GFCI breakers are very common, the slightly less common version are arc fault breakers which are starting to show up more as well.
Partly because of a code requirement. Houses burning down, etc. Somehow, we all survived for a long time without them, but now there is a huge requirement. Perhaps Sq-D or Eaton paid the NFPA/NEC to put this in the code to sell pricier breakers. Yes, I believe in conspiracies.
GFCI breakers are often required on large services, most large (new) 480v services I have seen (1000A and larger) a have Ground fault breakers, in fact I have seen some bad outages on entire datacenters where the main breakers had a lower ground-fault current setting (for tripping) than a branch circuit that had a phase-to-ground fault resulting in the main breakers tripping instead of the branch circuit. I don't know if the ground-fault breakers are required just in Washington (I am in seattle) or if it is a NEC requirement.
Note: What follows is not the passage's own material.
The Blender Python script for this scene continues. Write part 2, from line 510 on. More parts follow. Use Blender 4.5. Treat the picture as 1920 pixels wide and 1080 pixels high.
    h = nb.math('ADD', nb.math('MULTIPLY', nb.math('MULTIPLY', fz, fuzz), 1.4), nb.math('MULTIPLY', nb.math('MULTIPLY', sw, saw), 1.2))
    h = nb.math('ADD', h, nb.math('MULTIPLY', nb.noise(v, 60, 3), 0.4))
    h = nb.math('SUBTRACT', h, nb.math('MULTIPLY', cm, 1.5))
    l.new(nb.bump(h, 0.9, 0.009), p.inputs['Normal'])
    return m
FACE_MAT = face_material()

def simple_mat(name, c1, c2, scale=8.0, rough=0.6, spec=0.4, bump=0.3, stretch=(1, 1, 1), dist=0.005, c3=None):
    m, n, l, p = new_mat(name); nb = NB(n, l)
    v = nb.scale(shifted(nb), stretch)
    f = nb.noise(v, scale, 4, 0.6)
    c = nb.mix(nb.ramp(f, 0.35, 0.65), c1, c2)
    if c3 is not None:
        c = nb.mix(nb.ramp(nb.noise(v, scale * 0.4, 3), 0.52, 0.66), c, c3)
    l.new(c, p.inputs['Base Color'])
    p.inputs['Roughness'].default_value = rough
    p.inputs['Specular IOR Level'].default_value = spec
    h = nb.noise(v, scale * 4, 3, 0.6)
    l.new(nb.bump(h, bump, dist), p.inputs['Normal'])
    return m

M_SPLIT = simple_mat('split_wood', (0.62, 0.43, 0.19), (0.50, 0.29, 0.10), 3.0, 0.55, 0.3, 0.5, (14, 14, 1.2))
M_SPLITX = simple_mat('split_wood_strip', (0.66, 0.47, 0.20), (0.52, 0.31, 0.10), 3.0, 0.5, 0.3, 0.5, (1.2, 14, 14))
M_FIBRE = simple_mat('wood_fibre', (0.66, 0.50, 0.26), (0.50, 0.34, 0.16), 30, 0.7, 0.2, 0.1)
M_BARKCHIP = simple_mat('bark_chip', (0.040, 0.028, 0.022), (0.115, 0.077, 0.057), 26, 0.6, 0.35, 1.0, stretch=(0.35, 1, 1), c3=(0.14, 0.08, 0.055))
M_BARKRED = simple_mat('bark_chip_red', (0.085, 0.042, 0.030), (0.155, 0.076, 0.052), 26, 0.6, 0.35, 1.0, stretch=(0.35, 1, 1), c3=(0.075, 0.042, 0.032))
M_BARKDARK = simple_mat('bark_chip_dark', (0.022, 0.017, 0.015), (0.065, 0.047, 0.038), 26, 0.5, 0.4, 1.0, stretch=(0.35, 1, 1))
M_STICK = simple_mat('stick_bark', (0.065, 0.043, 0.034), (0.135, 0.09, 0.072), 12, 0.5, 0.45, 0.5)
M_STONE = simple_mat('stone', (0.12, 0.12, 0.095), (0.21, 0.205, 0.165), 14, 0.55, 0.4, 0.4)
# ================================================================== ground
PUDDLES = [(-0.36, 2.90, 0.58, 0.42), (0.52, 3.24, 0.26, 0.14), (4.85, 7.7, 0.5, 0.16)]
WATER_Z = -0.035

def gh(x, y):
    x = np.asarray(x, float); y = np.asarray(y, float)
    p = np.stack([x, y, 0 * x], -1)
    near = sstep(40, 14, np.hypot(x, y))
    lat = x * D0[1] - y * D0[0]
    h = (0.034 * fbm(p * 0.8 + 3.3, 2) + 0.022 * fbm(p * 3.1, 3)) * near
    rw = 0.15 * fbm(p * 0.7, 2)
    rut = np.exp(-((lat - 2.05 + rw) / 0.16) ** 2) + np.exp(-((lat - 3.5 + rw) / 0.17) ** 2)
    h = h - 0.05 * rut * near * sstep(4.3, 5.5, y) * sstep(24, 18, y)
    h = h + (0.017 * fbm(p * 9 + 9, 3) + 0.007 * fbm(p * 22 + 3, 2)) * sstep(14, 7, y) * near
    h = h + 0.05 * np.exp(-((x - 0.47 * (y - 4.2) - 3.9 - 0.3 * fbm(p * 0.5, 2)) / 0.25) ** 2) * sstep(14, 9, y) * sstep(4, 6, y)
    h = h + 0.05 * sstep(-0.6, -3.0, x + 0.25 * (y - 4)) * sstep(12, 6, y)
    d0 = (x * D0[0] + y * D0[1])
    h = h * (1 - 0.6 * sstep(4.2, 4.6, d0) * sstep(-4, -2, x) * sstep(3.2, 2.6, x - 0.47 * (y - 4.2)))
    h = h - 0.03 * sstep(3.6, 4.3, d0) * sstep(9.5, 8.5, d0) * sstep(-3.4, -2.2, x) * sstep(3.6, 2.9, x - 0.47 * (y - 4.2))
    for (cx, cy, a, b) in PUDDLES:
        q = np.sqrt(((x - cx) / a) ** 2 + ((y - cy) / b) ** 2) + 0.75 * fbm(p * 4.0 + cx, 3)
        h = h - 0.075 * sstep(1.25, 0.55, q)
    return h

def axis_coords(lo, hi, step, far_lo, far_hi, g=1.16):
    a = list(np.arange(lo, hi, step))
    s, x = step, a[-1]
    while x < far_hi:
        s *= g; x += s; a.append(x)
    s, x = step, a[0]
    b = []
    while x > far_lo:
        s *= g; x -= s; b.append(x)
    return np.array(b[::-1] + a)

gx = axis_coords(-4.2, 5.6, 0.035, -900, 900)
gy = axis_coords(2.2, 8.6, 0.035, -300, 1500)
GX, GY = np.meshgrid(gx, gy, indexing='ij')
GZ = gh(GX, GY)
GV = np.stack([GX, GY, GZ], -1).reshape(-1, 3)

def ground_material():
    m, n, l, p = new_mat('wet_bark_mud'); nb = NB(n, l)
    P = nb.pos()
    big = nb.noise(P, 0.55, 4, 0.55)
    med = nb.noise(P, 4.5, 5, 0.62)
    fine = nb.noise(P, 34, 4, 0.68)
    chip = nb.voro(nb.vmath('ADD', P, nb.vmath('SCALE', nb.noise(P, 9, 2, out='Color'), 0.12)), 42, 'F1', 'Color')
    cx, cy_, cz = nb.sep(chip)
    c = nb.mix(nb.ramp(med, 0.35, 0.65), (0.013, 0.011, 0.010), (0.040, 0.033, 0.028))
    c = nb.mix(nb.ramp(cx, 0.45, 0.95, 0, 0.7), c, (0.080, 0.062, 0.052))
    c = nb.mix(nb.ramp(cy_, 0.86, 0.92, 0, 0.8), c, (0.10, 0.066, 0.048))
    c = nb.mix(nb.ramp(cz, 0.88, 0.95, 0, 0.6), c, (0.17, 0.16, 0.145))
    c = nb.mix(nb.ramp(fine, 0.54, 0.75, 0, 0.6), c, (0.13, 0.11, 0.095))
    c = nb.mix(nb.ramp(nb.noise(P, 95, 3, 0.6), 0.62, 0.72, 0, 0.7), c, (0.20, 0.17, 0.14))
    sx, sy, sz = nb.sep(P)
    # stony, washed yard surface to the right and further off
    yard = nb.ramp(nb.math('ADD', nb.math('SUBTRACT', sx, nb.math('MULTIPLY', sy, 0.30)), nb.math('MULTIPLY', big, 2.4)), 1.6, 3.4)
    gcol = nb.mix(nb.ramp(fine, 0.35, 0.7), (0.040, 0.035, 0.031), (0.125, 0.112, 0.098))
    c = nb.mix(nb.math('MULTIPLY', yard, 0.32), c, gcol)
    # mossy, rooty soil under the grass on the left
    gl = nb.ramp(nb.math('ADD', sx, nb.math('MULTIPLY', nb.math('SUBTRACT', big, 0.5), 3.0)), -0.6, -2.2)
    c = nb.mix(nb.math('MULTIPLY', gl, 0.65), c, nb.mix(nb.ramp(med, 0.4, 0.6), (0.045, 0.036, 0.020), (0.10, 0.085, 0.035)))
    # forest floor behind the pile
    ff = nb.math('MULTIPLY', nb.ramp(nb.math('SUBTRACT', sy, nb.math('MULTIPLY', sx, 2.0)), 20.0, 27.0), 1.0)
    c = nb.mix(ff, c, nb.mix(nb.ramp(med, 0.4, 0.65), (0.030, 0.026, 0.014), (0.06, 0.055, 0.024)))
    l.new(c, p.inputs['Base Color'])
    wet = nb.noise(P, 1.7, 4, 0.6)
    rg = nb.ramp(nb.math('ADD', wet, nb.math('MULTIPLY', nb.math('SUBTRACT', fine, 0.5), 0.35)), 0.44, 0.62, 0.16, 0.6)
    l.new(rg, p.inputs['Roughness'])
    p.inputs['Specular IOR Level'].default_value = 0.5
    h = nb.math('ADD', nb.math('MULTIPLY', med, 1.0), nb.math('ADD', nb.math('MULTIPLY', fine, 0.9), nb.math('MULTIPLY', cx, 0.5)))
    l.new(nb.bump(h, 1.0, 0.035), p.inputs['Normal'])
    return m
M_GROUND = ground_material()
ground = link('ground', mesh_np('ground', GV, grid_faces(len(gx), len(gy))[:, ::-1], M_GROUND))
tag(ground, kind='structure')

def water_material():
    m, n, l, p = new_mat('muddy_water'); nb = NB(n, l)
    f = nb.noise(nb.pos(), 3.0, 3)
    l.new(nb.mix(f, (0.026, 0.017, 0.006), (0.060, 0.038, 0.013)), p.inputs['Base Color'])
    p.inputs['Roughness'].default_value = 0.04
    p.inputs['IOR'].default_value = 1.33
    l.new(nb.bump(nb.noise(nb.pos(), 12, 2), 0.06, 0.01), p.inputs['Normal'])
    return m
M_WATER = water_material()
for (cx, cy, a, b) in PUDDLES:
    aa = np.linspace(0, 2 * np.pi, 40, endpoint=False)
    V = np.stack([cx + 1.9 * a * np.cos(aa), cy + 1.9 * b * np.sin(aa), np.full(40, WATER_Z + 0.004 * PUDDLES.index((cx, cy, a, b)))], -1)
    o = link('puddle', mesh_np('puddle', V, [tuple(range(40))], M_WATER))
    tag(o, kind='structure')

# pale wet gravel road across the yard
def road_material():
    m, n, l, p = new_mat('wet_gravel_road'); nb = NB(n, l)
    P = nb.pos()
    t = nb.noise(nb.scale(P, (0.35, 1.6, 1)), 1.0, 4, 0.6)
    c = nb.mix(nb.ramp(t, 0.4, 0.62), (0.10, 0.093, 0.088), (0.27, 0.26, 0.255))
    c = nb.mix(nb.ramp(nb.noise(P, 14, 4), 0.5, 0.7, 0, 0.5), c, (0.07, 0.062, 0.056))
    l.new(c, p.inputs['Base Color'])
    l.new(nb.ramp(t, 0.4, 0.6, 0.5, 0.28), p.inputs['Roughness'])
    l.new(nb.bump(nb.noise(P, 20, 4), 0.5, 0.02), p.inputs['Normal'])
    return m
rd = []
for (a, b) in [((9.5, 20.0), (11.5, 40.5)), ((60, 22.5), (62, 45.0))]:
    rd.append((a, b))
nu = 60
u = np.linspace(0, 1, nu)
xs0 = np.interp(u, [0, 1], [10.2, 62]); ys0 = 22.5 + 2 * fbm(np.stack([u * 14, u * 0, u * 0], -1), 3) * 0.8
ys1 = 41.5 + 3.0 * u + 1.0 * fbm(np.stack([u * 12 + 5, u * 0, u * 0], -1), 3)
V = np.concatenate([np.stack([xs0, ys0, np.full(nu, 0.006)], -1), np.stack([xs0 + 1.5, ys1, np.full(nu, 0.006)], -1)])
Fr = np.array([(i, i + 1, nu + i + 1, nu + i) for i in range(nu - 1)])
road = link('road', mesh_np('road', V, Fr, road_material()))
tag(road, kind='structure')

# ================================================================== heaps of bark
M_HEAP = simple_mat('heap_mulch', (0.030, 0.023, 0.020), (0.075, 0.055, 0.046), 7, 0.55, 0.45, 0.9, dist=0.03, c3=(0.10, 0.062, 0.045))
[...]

I believe it to be any service 1200 amps or larger. And, you don't have to have GFI trip, you can have a GFI alarm, especially if you are under "engineering supervision." In fact, it is quite normal to have GFI Alarm on the generator mains, so as to prevent you from having a nuisance trip when you transfer to emergency power. As to the second part of your paragraph, that would be discovered (hopefully) in the commissioning process, where you have your coordination studies done. Anyway, back to topic: Vendors, please a) get all your gear to cool front-to-back, and b) let it take 480 polyphase and not require a neutral. I, for one, will be happier. The datacenter of tomorrow (hell, today) require this.